Ş. TARIK SÜRMELİOĞLU
CANIM seçilmişim bayram tatilinde.. Oturmuş gruba karşı kahvesini yudumluyor.
Bir eli cep telefonunda. Sosyal medyayı takip edecek elbet; bir bayram mesajı sarkıtmak, bir iki siyasi mesaj patlatmak lazım.
Bir bakıyor ki ada yanıyor!
Oturduğu yerden, yani istifini hiç bozmadan, whats-up grubundan yollanan iki yangın resmini alıp paylaşıyor:
“Ciğerlerimiz yanıyor…”
E n’apsın canım; gidip yangını mı söndürsün?
Ekipler orada.. Havadan, karadan, denizden müdahale ediyorlar işte.
Herkesin işi başka.
Hem ne desin yani; “oh maşallah, ne güzel yanıyor” falan mı yazacak?
Ama şunu yazmasın bari:
“Marmara Adamızdaki yangın söndürüldü, soğutma çalışmaları devam ediyor, tek tesellimiz can kaybı olmaması…”

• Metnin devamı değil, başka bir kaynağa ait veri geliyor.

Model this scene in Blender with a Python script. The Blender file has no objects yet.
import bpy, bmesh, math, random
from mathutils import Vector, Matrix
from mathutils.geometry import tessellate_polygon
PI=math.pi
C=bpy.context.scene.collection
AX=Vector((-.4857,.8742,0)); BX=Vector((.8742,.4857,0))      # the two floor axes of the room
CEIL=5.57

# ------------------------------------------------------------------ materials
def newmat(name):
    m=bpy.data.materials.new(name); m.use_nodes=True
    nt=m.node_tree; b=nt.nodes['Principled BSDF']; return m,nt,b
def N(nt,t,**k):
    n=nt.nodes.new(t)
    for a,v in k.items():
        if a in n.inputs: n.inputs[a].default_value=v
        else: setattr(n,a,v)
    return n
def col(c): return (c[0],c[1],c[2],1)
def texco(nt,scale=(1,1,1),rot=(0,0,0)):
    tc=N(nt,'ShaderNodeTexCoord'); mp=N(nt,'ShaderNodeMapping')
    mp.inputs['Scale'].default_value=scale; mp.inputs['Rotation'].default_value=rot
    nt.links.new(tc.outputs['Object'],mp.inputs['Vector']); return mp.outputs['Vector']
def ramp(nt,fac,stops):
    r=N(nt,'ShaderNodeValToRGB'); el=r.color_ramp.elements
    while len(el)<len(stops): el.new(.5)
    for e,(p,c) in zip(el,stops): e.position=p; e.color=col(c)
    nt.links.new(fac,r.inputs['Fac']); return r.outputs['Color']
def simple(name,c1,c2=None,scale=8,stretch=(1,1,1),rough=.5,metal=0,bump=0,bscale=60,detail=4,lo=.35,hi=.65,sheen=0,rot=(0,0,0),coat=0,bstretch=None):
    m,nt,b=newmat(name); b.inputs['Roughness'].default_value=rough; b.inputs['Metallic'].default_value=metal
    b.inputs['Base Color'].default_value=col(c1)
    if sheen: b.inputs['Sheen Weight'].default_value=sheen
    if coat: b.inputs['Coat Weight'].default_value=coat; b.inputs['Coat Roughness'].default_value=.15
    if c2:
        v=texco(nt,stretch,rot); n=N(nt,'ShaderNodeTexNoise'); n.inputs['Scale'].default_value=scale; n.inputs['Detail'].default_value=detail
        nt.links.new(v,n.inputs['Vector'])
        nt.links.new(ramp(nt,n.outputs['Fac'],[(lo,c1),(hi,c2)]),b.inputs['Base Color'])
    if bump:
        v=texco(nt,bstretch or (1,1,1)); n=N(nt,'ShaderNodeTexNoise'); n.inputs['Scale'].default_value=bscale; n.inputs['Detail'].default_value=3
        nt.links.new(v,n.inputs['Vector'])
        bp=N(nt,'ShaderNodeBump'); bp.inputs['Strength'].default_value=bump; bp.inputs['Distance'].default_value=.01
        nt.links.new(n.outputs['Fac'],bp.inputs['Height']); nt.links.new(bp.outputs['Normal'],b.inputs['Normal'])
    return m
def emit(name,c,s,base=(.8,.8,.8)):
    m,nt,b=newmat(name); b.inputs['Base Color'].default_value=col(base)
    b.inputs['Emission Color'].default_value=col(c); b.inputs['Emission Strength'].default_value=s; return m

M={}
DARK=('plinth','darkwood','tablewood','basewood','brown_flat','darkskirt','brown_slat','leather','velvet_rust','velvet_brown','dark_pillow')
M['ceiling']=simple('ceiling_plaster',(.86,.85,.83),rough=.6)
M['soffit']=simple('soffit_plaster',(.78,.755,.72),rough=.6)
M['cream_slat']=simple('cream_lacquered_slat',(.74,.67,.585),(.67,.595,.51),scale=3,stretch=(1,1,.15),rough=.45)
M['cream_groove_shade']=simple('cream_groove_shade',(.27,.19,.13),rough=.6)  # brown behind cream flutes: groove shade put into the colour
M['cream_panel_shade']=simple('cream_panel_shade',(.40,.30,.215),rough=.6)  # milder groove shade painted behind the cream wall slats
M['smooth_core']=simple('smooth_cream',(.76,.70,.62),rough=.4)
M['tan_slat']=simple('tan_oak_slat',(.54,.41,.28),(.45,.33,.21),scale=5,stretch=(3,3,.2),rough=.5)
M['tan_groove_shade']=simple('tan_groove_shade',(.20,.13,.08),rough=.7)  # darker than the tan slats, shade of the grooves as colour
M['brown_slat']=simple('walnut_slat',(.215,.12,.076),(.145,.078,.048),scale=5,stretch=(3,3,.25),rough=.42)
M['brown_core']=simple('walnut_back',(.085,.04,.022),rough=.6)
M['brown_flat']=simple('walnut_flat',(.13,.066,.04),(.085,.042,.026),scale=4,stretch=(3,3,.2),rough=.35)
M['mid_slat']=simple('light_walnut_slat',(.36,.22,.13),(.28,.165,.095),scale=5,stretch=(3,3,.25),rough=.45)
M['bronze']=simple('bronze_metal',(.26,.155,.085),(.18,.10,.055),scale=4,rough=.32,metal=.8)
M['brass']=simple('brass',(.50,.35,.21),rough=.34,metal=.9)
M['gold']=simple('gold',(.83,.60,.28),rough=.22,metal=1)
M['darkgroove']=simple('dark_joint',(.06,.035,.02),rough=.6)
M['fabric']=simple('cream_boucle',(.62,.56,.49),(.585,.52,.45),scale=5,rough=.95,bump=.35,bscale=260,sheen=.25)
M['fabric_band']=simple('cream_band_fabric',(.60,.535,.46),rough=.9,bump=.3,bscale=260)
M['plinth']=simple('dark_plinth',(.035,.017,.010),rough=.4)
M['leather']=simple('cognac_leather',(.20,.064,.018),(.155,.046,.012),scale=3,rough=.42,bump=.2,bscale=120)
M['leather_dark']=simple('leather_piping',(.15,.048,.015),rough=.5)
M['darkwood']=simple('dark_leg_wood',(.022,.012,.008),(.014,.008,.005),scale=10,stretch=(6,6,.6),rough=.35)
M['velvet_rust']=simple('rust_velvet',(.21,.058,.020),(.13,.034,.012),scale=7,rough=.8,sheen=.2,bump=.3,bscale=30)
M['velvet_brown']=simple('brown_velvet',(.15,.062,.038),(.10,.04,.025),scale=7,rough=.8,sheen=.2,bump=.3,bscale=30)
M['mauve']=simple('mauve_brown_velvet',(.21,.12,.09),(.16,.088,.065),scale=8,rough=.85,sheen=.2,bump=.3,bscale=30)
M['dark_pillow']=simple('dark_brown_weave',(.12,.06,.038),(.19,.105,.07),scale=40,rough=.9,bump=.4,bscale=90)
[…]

Evet çok şükür can kaybı yok.
Mal kaybı çok. Mal yerine gelir elbet.. Can gitti mi gelmez bir daha.
Candan kasıt, insanoğlu.
Canlıların en kıymetlisi, en değerlisi, en akıllısı, en kutsalı.
Ötekiler can değil.
Ormandan beslenen kurdu, kuşu, yılanı, çıyanı, börtü böceği falan…
Hem zaten insan kaybı olursa ‘yaşamını yitirdi’, hayvan kaybı olursa ‘telef oldu’ demez miyiz?
Yangında ölen kaplumbağa için ‘yaşamını yitirdi’ denir mi; insan mı bu?
Yani onları can olarak görmeyiz pek.
Görmek lazım…
Seksen hektar alanı kül eden yangında, adanın canları gitti. Cayır cayır yandı çoğu.
Hem sonra bitkiler de candır.. Onlar olmasa, biz ne yaparız?
Yanan ağaçtır, ottur, çiçektir, yeşilliktir.. Yananın yerine yenisi dikilir.
Var olanı kaybettikten sonra, yenisi gelecek diye bekle işte.